Insider Jeff Fleming

 
To Bond or Not to Bond

When developing your investment portfolio, you might consider devoting a portion of it to bonds. You've probably heard that bonds are a great way to safely round out your investments. Jeff Fleming reviews the pros and cons.

Unlike stocks, bonds do not represent ownership in the issuing entity. Instead, as a bondholder, you are essentially a creditor: the money used to buy the bond is a loan to the borrower (which may be a corporation, a municipality, or the U.S. government). There are many bonds available to the investor today. Corporate bonds, government bonds, junk bonds, Series E, EE, H, and HH bonds, even bond funds and unit investment trusts, fall into the "bond" category, but operate in a slightly different manner. Consider these factors in your bond strategy.


Varying Risk
The higher the credit worthiness of the issuer, the lower the risk will be in terms of debt repayment and, therefore, the lower the interest rate received on your investment.
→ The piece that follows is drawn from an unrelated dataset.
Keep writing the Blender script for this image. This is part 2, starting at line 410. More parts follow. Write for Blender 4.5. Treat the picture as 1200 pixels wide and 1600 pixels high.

The opposite is also true. The more dubious a company's financial statement, the higher the interest rate the company must pay to attract investors to loan money. With bond investment, the age-old concept holds true: Investors expect higher returns for a willingness to accept higher risks.


Interest Payments
Some types of bonds pay interest on a monthly basis. This interest may be taxable, as with corporate bonds. However, the interest on other bonds, municipal bonds for instance, may be tax free. This encourages investors to invest in projects such as roads, sewage systems, and airports. Still other bonds, such as zero coupon bonds and U.S. Savings bonds, pay no interest until the bonds mature, at which time all accumulated interest is paid.


Rate of Return
Historically, the long term rate of return on bonds is lower than the returns on stocks. Nevertheless, bonds are still appropriate for a portion of an investor's portfolio. Bonds reduce the volatility of a portfolio compared to one allocated 100 percent in equities. The investor's market risk exposure is reduced (compared to stocks). Be aware, however, there is still some risk associated with the various types of bonds.